For non-degenerate ground-state polymers such as polypyrrole, it has been shown by other authors that radical cations (polarons) and dications (bipolarons) are the species responsible for their electronic conduction. The evolution of these species with electrode potential and doping level has also been considered in previous studies. We now show, via a combination of open-circuit relaxation and UV–VIS spectroelectrochemical measurements, that the carrier evolution pathway critically depends on the O₂ content of the ambient in which neutral polypyrrole is electrochemically or chemically conditioned.

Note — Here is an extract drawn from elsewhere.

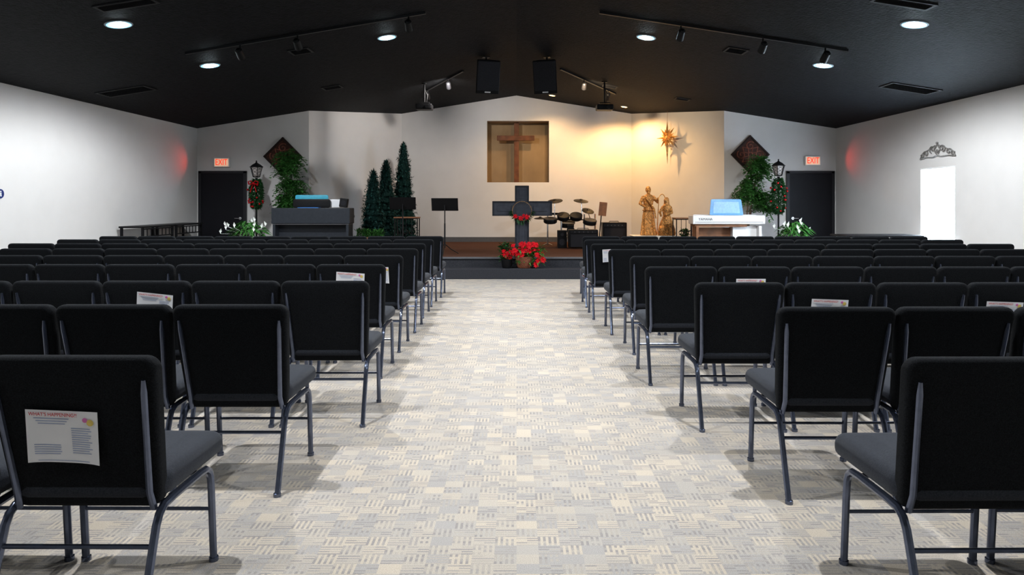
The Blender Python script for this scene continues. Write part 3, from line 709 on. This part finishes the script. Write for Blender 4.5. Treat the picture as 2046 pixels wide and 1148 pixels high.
# ------------------------------------------------------------ lantern posts
def lantern(X,Y,zt,gl,label,bow=True):
    e=thing('lantern_post',label,'lamp post',(X,Y,.361),0,'lantern posts with garlands'); h=zt-.36
    mb=MB(); mb.lathe([(.13,0),(.13,.02),(.05,.05),(.025,.12),(.018,.2),(.018,h-.42),(.03,h-.40),(.018,h-.37),(.03,h-.34)],n=16); mb.obj('post',M_blackmetal,e)
    mb=MB(); b0=h-.33; 
    mb.lathe([(.06,b0),(.08,b0+.012),(.065,b0+.02)],n=6); mb.lathe([(.135,b0+.2),(.14,b0+.21),(.08,b0+.26),(.025,b0+.29),(.012,b0+.31),(.018,b0+.325),(.004,b0+.34)],n=6)
    for k in range(6): a=2*pi*k/6; mb.tube([(.07*cos(a),.07*sin(a),b0+.015),(.12*cos(a),.12*sin(a),b0+.205)],.006,6)
    for q in range(6):
        for j in range(3):
            a=2*pi*q/6; a2=2*pi*(q+1)/6; p=lambda aa,z:Vector((cos(aa)*(.07+.05*(z/.19)),sin(aa)*(.07+.05*(z/.19)),b0+.015+z))
            mb.tube([p(a,.063*j),p(a2,.063*(j+1))],.003,4); mb.tube([p(a2,.063*j),p(a,.063*(j+1))],.003,4)
    mb.obj('lantern_cage',M_blackmetal,e)
    MB().lathe([(.062,b0+.02),(.11,b0+.2)],n=6).obj('lantern_glass',M_lglass,e,smooth=False)
    mb=MB(); g1=h-.37
    for k in range(2600):
        t=R(); z=g1-t*gl; rr=.05+.12*sin(pi*min(1,t*1.0))**.6*U(.4,1.0); a=U(0,2*pi)
        mb.leaf((rr*.7*cos(a),rr*.7*sin(a),z),(cos(a),sin(a),U(-.9,.6)),U(.04,.075),.018)
    mb.obj('garland',M_leafdark,e,smooth=False)
    for k in range(14):
        t=U(.1,.95); a=U(pi,2*pi) ; rr=.06+.11*sin(pi*t)**.6; MB().sph((rr*cos(a),rr*sin(a),g1-t*gl),.021,10).obj('bauble',M_balls,e)
    if bow:
        mb=MB(); zb=g1-.08 ; yb=-.16
        for sg in (-1,1):
            mb.tube([(0,yb,zb),(sg*.05,yb-.02,zb+.045),(sg*.095,yb-.01,zb+.03),(sg*.09,yb,zb-.02),(sg*.04,yb-.005,zb-.02),(0,yb,zb)],[.008,.02,.022,.022,.02,.008],8,sq=.5)
            mb.tube([(0,yb,zb),(sg*.03,yb,zb-.08),(sg*.06,yb,zb-.18)],[.008,.016,.018],8,sq=.4)
        mb.sph((0,yb-.01,zb),(.02,.02,.02),8); mb.obj('bow',M_red,e)
lantern(-5.22,13.7,2.17,.58,'black lantern post with green garland, red bow and baubles')
lantern(5.20,13.55,2.19,.70,'black lantern post with long green garland and red baubles',False)

# ------------------------------------------------------------ peace lilies
def lily(X,Y,spread,nf,label):
    e=thing('peace_lily',label,'potted plant',(X,Y,.361),0,'potted peace lilies')
    MB().lathe([(.12,0),(.16,.22),(.17,.24),(.14,.24),(0,.21)],n=24).obj('pot',M_black,e)
    mb=MB()
    for k in range(190):
        a=U(0,2*pi); q=U(.1,1); r=spread*q; z=.58-.22*q+U(-.10,.08); d=Vector((cos(a),sin(a)*.6,0))
        b=Vector((0,0,.22)); p1=d*r*.55+Vector((0,0,z)); sd=Vector((-sin(a),cos(a),.2)).normalized(); w=.05
        m=p1+d*.09+Vector((0,0,.02)); t=p1+d*.2-Vector((0,0,.06))
        mb.add([p1,m+sd*w*.6,t,m-sd*w*.6,m-Vector((0,0,.01))],[(0,1,4),(1,2,4),(2,3,4),(3,0,4)])
        mb.add([b+sd*.003,b-sd*.003,p1],[(0,1,2)])
    mb.obj('leaves',M_leaf,e,smooth=False)
    mb=MB()
    for k in range(nf):
        a=U(0,2*pi); r=spread*U(.2,1.0); b=Vector((r*cos(a),r*.5*sin(a)-.08,U(.50,.66)-.12*(r/spread)))
        L=U(.08,.12); w=.026; t=b+Vector((U(-.03,.03),-.01,L))
        mb.add([b,b+Vector((w,.0,L*.5)),t,b+Vector((-w,.0,L*.5)),b+Vector((0,.02,L*.5))],[(0,1,4),(1,2,4),(2,3,4),(3,0,4)])
        mb.tube([(0,0,.22),b*.6+Vector((0,0,.15)),b],.003,4)
    mb.obj('blossoms',M_lily,e,smooth=False)
lily(-5.10,12.95,.50,13,'peace lily with upright white blossoms on the stage')
lily(5.27,12.95,.42,10,'peace lily with white blossoms near the white piano')

# ------------------------------------------------------------ electronic drum kit
e=thing('drum_kit','black electronic drum kit with pads, cymbals and a chrome rack','drum kit',(1.15,15.25,.362))
mb=MB()
for x,y in ((-.45,.1),(-.16,-.15),(.35,-.15),(.62,.15)):
    mb.tube([(x,y,0.012),(x,y,.72)],.018,8); mb.tube([(x-.1,y-.1,0.014),(x,y,.06),(x+.1,y+.1,.014)],.012,6)
mb.tube([(-.45,.1,.60),(-.16,-.15,.60),(.35,-.15,.60),(.62,.15,.60)],.018,8)
mb.tube([(-.3,-.03,.6),(-.3,-.03,1.0)],.010,8); mb.tube([(.3,-.15,.6),(.29,-.1,1.0)],.010,8); mb.tube([(.5,0,.6),(.44,-.05,.78)],.010,8)
mb.obj('rack',M_chrome,e)
def cym(x,y,z,r,tx,ty):
    T=Matrix.Translation((x,y,z))@Euler((radians(tx),radians(ty),0)).to_matrix().to_4x4()
    MB().lathe([(r,-.008),(r,.0),(r*.8,.01),(r*.25,.025),(r*.18,.04),(.0,.045)],n=28,M=T).obj('cymbal_pad',M_black,e)
cym(-.29,-.03,1.01,.17,16,-6); cym(.28,-.1,1.01,.165,14,5); cym(.44,-.05,.79,.14,25,12); cym(-.62,.0,.62,.14,5,0)
def pad(x,y,z,r,tx,ty):
    T=Matrix.Translation((x,y,z))@Euler((radians(tx),radians(ty),0)).to_matrix().to_4x4()
    MB().lathe([(r*.85,-.09),(r,-.07),(r,.0),(r*.97,.012),(r*.9,.012),(.0,.006)],n=24,M=T).obj('drum_pad',M_black,e)
    MB().lathe([(r*1.02,-.012),(r*1.04,-.01),(r*1.04,.008),(r*1.0,.016),(r*.97,.012)],n=24,M=T).obj('drum_rim',M_blackmetal,e)
pad(-.12,-.24,.69,.135,28,0); pad(.16,-.24,.69,.135,28,0); pad(-.40,-.1,.61,.15,12,0); pad(.47,-.18,.58,.15,14,6); pad(.0,.15,.5,.15,5,0)
mb=MB(); mb.box((.05,-.10,.33),(.14,.1,.3)); mb.cyl((.05,-.16,.36),(.05,-.11,.36),.09); mb.obj('kick_pad',M_black,e,bevel=.006)
mb=MB(); mb.box((-.3,.18,.72),(.25,.15,.05)); mb.obj('drum_module',M_black,e,smooth=False,bevel=.008)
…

Specifically a three-state spectral transition characterizes the oxidation of the polymer in an N₂ atmosphere. On the other hand, in an O₂-saturated environment, the presence of an isosbestic point at ca. 480 nm implies clean interconversion between two forms. We present evidence for our proposal that the polaron state is unstable in polypyrrole in O₂, and the polymer undergoes a direct PP⁰→ PP²⁺ oxidation in this case. On the other hand, oxidation in N₂ involves the usual PP⁰→ PP^.+→ PP²⁺ sequence. The poor resolution typical of cyclic voltammetric data on polymers such as polypyrrole is underlined when UV–VIS spectroelectrochemical data are analysed in the form of dA/dt vs. potential plots (A= absorbance at a characteristic wavelength). The similar utility of Raman scattering data is also illustrated via the use of dl/dt vs. potential plots for polypyrrole electrodes redox-cycled in KCI (I= intensity of scattered light for a specific band undergoing potential modulation).